What do you think of David Cameron or Jeremy Corbyn? Do you
like or trust them? Have you met them? Do you know them well enough to have any
view at all?
For the vast majority of voters, these two guys are virtually
strangers, the nuances of their respective characters closed books, their
suitability for an evening in the pub unknown. Although Corby is teetotal which
isn’t a good start for a convivial evening. Yet even comparatively apolitical
people form character views of both men. Are those views worth anything?
No - not much.
We cannot have a worthwhile opinion on the character of a
stranger even if we see them regularly on TV or online. Not even if we have met
them briefly in some kind of controlled context. All we usually have is reported public behaviour. For politicians that means we put
them in their political context and judge their behaviour accordingly but not necessarily accurately.
Unfortunately the public domain is managed, manipulated,
edited, falsified by friend and foe alike. Like football it is a game with three
points for a win, one for a draw and no points for a loss. Perhaps a narrative
emerges, but it is the winner’s narrative and we have to accept that winners
are not always worthy winners. They and their minders call in favours, twist
arms and create distractions.
This is the problem. There is no point guessing at
information which simply isn’t there, guessing that it has been successfully
suppressed. It isn’t enough. Instinct, allegiance and suspicion aren’t enough,
not if we value our own integrity. Too often the guilty get away with it
because that is the nature of the game – winners win and losers lose.
In these cases it isn’t easy to accept the role of loser, to
accept that many public people successfully hide their failings and failures
from the public domain. Guesswork, instinct and allegiances cannot bridge the
gap, cannot expose what has been successfully hidden or spirited away. A game
lost is a lost game.
We cannot know public people in a personal sense, their
foibles, strengths, weaknesses and tendency to be conventional, adaptable, imaginative or whatever. We cannot know
them beyond their public behaviour and we cannot substitute gossip for what we do not observe. Obvious enough, but not so obvious when it comes to stories of sexual
deviancy we hear so much about these days. Here we depart from David Cameron
and Jeremy Corbyn who as far as we know live blameless personal lives.
Our culture expends much time and vast amounts of money
creating a false sense of familiarity between celebrities and their public,
including major politicians. We are excessively familiar with gossip about people
in the public domain. Millions go along with the stories, fantasies and
fabrications as if they actually know the people concerned. Many soap opera
fans behave as if the characters are real, many football fans seem to think they
know football stars personally.
There is only reliably reported or observed behaviour and
evidence admitted in court. Apart from that, people in the public domain are virtually
strangers and best viewed as such. Strange strangers perhaps, but still
strangers.
7 comments:
There are knowing the men themselves. But what idea you might have might well depend on life experience etc. Those who have met a great many people across the age groups, class, function etc might be able to come to a view from all the clues that might be near the mark. Those with limited may not. And then there is instinct, that something which tells you, but may not be reliable. Also, they are politicians and the way politics is for someone to be prominent tells you something about how they operate. Personally, Cameron is someone I would not buy insurance from. Corbyn is a person I would not sell it to.
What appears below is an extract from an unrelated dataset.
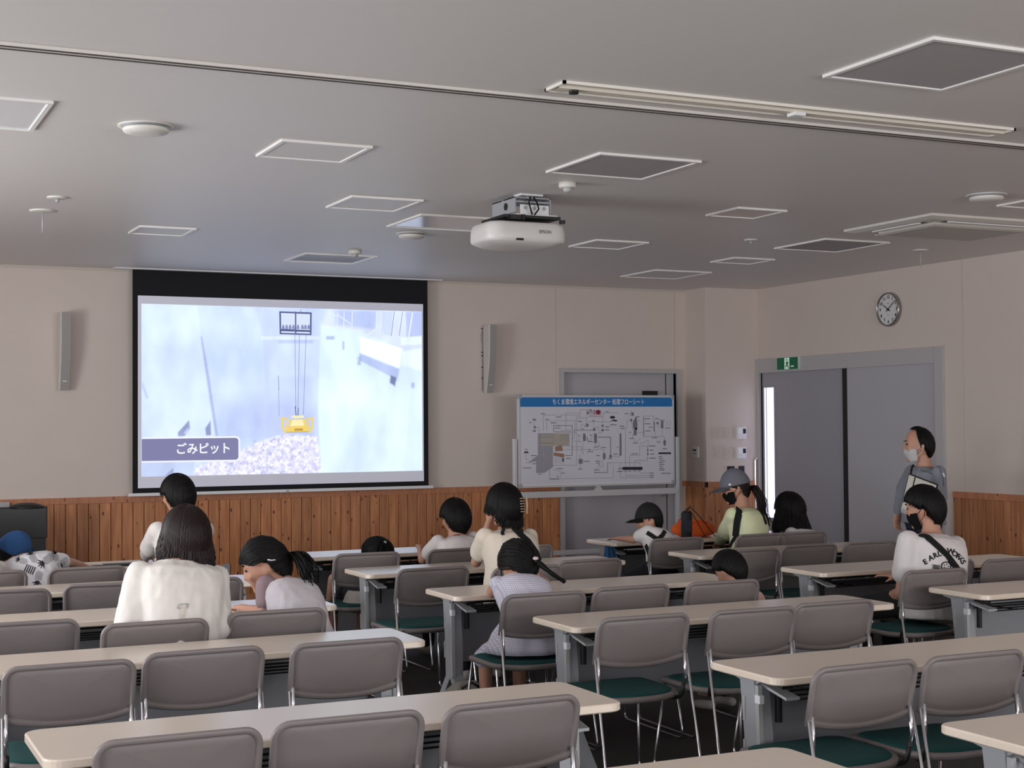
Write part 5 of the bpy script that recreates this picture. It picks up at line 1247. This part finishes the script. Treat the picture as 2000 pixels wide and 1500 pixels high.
# --- girl with the braid, plaid dress
h = atY(1012, 1100, 6.95); cx_ = atY(1050, 1240, 6.60)
def plaid():
    m = bpy.data.materials.new('plaid_cotton'); m.use_nodes = True; n = m.node_tree.nodes; L = m.node_tree.links; b_ = n['Principled BSDF']; b_.inputs['Roughness'].default_value = .9
    tc = n.new('ShaderNodeTexCoord'); wv = []
    for ax in ('X', 'Z'):
        w = n.new('ShaderNodeTexWave'); w.bands_direction = ax; w.inputs['Scale'].default_value = 34; L.new(tc.outputs['Object'], w.inputs['Vector'])
        r_ = n.new('ShaderNodeValToRGB'); r_.color_ramp.elements[0].position = .62; r_.color_ramp.elements[1].position = .8; L.new(w.outputs['Fac'], r_.inputs[0]); wv.append(r_)
    mx = n.new('ShaderNodeMix'); mx.data_type = 'RGBA'; mx.blend_type = 'ADD'; mx.inputs[0].default_value = 1; L.new(wv[0].outputs[0], mx.inputs[6]); L.new(wv[1].outputs[0], mx.inputs[7])
    m2 = n.new('ShaderNodeMix'); m2.data_type = 'RGBA'; L.new(mx.outputs[2], m2.inputs[0]); m2.inputs[6].default_value = lin((226, 223, 232))+(1,); m2.inputs[7].default_value = lin((188, 186, 208))+(1,)
    L.new(m2.outputs[2], b_.inputs['Base Color']); MATS['plaid'] = m; return m
m_pl = plaid()
t, I = person('girl with a long braid in pale plaid dress leaning on the third middle table', h, 1.06, .82, 8, 34, 0, 4, (cx_.x-.02, 6.60), .53, neck=atY(1012, 1136, 6.88), shw=.15, shdrop=.03,
    wl=atY(985, 1138, 7.15), wr_=atY(1050, 1125, 7.1), el=(atY(960, 1158, 6.95), atY(1064, 1138, 6.95)), fabric=m_pl, sleeve='none', seed=17, loose=.010, wrk=.006, skirt=m_pl, shirt_name='dress_top',
    hairst=dict(style='braid', knot=((.25, -.85, -.35), [(.03, -.03, -.03), (.07, -.06, -.07), (.13, -.08, -.11)]), n=210, seed=18, thick=1.12))
b = NB(); ellips(b, I['hc']+I['R'] @ V((.024, -.124, -.044)), (.016, .012, .010)); child(obj('hair_tie', b, mat('pink_tie', (226, 206, 206), .7), t, True), I)
# flared hem of the dress over the seat
b = NB(); R = []
for z, a_, d_ in ((.66, .125, .10), (.62, .155, .13), (.56, .205, .165), (.50, .235, .185), (.465, .245, .19)):
    R.append([V((I['pv'].x+math.cos(q)*(a_+.006*math.sin(q*9)), I['pv'].y+.02+math.sin(q)*(d_+.006*math.cos(q*11)), z)) for q in [2*PI*k/72 for k in range(72)]])
rings(b, R); child(obj('dress_skirt', b, m_pl, t, True), I)
# --- small child low at the third middle table
h = atY(1425, 1112, 6.80)
t, I = person('small short-haired child sunk low behind the third middle table, only head showing', h, .90, .66, 14, 34, 0, 10, (h.x+.02, 6.62), .50, neck=(h.x+.01, 6.72, h.z-.125), shw=.13, shirt=(206, 170, 160), seed=19, hairst=dict(style='short', n=160, seed=20, thick=1.13, nape=-.92))
# --- boy in black cap at first right table
h = atY(1268, 1016, 9.30)
t, I = person('boy in black cap and white tee with black straps leaning on the first right table', h, 1.0, .82, 66, 6, 0, 42, (atY(1292, 1100, 9.12).x, 9.10), .55, neck=atY(1278, 1040, 9.26), shw=.14, shdrop=.04,
    wl=atY(1208, 1052, 9.46), wr_=atY(1250, 1056, 9.62), el=(atY(1238, 1054, 9.30), None), shirt=(222, 218, 218), seed=21, loose=.008, pants=(26, 26, 30), hairst=dict(style='short', n=120, seed=22, thick=1.03, wide=1.0))
cap_hat(I, t, mat('black_cap', (22, 21, 24), .8), lowz=.12, k=1.15, blen=.075)
sv = VIEW(I['pv']); 
for k_, q in enumerate((((1264, 1040), (1276, 1048), (1290, 1058), (1300, 1062)), ((1298, 1038), (1294, 1046), (1284, 1054), (1280, 1062)), ((1262, 1064), (1268, 1080), (1272, 1096)))):
    o = strap_on('shoulder_strap', I['shirt'], [atY(*p, 9.1) for p in q], sv, .03, .003, m_black, t); child(o, I)
# --- woman in grey cap
h = atY(1437, 952, 9.25); cx_ = atY(1450, 1040, 9.20)
t, I = person('woman in grey cap, black mask and pale yellow-green top at the first right table', h, 1.08, .95, 62, 12, 0, 30, (cx_.x, 9.12), .60, neck=atY(1449, 993, 9.18), shw=.165, shdrop=.05, shirt=(226, 230, 190), seed=23, loose=.018, sleeve='long',
    wl=atY(1402, 1062, 9.55), wr_=(cx_.x+.15, 9.5, .73), hairst=dict(style='pony', col='brown', knot=((.0, -.95, -.15), [(.02, -.05, -.02), (.05, -.08, -.10), (.05, -.07, -.18), (.08, -.08, -.27)]), n=170, seed=24, thick=1.02, wide=1.0))
cap_hat(I, t, mat('grey_cap', (112, 112, 124), .9, bump=.2, scale=140), lowz=.10, k=1.18, blen=.085); mask(I, t, mat('black_mask', (20, 19, 21), .9))
b = NB(); ellips(b, I['hc']+I['R'] @ V((-.083, .045, .035)), (.008, .012, .010), I['R']); child(obj('cap_badge', b, m_wht2, t, True), I)
sv = VIEW(cx_); o = strap_on('harness_strap', I['shirt'], [atY(*q, 9.1) for q in ((1440, 985), (1443, 1000), (1440, 1020), (1437, 1048))], sv, .05, .004, m_black, t); child(o, I)
for q in (((1418, 992), (1430, 985), (1444, 984), (1470, 986)), ((1480, 992), (1490, 1008), (1495, 1024)), ((1437, 1048), (1430, 1060), (1424, 1074))):
    o = strap_on('harness_strap', I['shirt'], [atY(*p, 9.1) for p in q], sv, .024, .004, m_black, t); child(o, I)
# --- girl with long black hair
h = atY(1543, 994, 9.30)
t, I = person('girl with long straight black hair and white top near the sliding door', h, 1.08, .86, 30, 16, 0, 20, (h.x+.03, 9.16), .53, shw=.15, shirt=(220, 216, 214), seed=25, loose=.008,
    hairst=dict(style='loose', length=.23, nape=-.55, n=260, thick=1.12, flare=.16, seed=26, fringe=.02))
o = strap_on('bag_strap', I['shirt'], [atY(*q, 9.1) for q in ((1534, 1018), (1531, 1030), (1532, 1048))], VIEW(h), .012, .003, m_black, t); child(o, I)
# --- man in printed tee
h = atY(1805, 992, 6.68); cx_ = atY(1818, 1150, 6.58)
t, I = person('man in white printed tee with black sling strap and black mask, third right table', h, 1.08, 1.05, 36, 10, 0, 8, (cx_.x+.01, 6.58), .57, neck=atY(1820, 1042, 6.62), shw=.188, shdrop=.055,
    wl=atY(1730, 1168, 6.84), wr_=(cx_.x+.1, 6.95, .66), el=(atY(1761, 1158, 6.62), None), shirt=(228, 222, 222), seed=27, loose=.018, wrk=.007, hem=-.30, pants=(28, 28, 32),
    hairst=dict(style='short', n=240, seed=28, thick=1.13, nape=-.88, front=.50))
mask(I, t, MATS['cloth_28_28_32'] if False else mat('black_mask', (20,19,21), .9))
sv = VIEW(cx_); o = strap_on('sling_strap', I['shirt'], [atY(*q, 6.3) for q in ((1796, 1042), (1810, 1046), (1832, 1066), (1850, 1084), (1868, 1108), (1876, 1120))], sv, .036, .004, m_black, t); child(o, I)
fx = sv.cross(UP).normalized(); fy = fx.cross(sv); SH = I['shirt']
arc = [(1807,1098,.50),(1818,1090,.42),(1827,1085,.33),(1835,1082,.22),(1843,1080,.1),(1857,1077,-.12),(1865,1082,-.35),(1872,1087,-.5),(1877,1092,-.75),(1881,1098,-.95)]
for ch_, (u, v, a) in zip('EARLYWORKS', arc):
    me = text_mesh(ch_, .040, .0016); c = atY(u, v, 6.3); x = fx*math.cos(a)+fy*math.sin(a); y = -fx*math.sin(a)+fy*math.cos(a)
    child(project_mesh('printed_letter', me, basis(c, x, y), SH, VIEW(c), m_fr, t), I)
def shape_on(polys, name='emblem'):
    b = NB()
    for P_ in polys: b.faces.new([b.verts.new(atY(u, v, 6.3)) for u, v in P_])
    bmesh.ops.triangulate(b, faces=b.faces[:]); bmesh.ops.subdivide_edges(b, edges=b.edges[:], cuts=1, use_grid_fill=True)
    me = bpy.data.meshes.new(name); b.to_mesh(me); b.free(); t_ = SH.data; bv = BVHTree.FromPolygons([v.co[:] for v in t_.vertices], [p.vertices[:] for p in t_.polygons])
    for v in me.vertices:
        h_ = bv.ray_cast(EP, (v.co-EP).normalized(), 12)
        if h_[0] is not None: v.co = h_[0]-(v.co-EP).normalized()*.004
    child(link(name, me, m_fr, t), I)
ringp = []
for k in range(20):
    a, c = 2*PI*k/20, 2*PI*(k+1)/20; ringp.append([(1848+q*math.cos(w), 1106+q*math.sin(w)*.92) for q, w in ((8,a),(10.5,a),(10.5,c),(8,c))])
ringp += [[(1848+q*math.cos(w), 1106+q*math.sin(w)) for q, w in ((2,a),(5.5,a-.3),(5.5,a+.3))] for a in [2*PI*k/5 for k in range(5)]]
wing = [[(1819,1102+k*2.4),(1836,1104+k*1.8),(1836,1105.2+k*1.8),(1824,1104.5+k*2.2)] for k in range(5)] + [[(1860,1106+k*2),(1874,1102+k*2.4),(1870,1104+k*2.4),(1860,1107.2+k*2)] for k in range(5)]
shape_on(ringp+wing)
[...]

Demetrius - even people who have only touched the fringes of political life may have an advantage here, but sometimes they too seem absurdly partisan. May be an act of course, but public life seems to encourage that.
My impression is that even those at the centre are not as clued up as they seem to be.
"stories of sexual deviancy we hear so much about these days. Here we depart from David Cameron and Jeremy Corbyn who as far as we know live blameless personal lives."
This is damning Corbyn with faint praise. He used to enjoy the favours of Diane Abbott, which means he is a person of exceptional courage and fortitude. Compared to what he's experienced, active military service pales into insignificance.
Sam - a man of some penetration but I'm sure he was able to justify every move.
I fear voting is the triumph of hope over experience. There seems to be no plan or direction, each being like a sea captain who cannot decide which chart to use or even which way up it should be. All that is left is the wind and waves of events. Seems an expensive and uncertain way to travel.
I agree with your overall view on public figures, generally they convey an image that is for public consumption for that is the way it is, occasionaly one can get a bit closer - behind the veil - so to speak.
A personal example is a well known politician who comes across, in his case rightly, as someone you would not trust leading your granny across the road or anyone else for that matter, he interfered "allegedly" with my neighbours business over a foreign contract and had the Essex police descend on his offices looking for something to nail him for, they failed and the officer in charge did not name him but gave it away when he revealed his government position and where the prompt to investigate had come from
This MP who had a "position" at the time was using it to "muddy the waters" over the awarding of the contract for a friend of his who had also bid and failed.
All allegedly of course.
Roger - yes, global currents seem to be much more powerful than the people we elect to steer the ship. Sailing the wrong seas doesn't help.
Wiggia - sounds like so many Private Eye stories. Bent people are naturally attracted to positions of power and influence yet we seem to be too weak to nail the problem.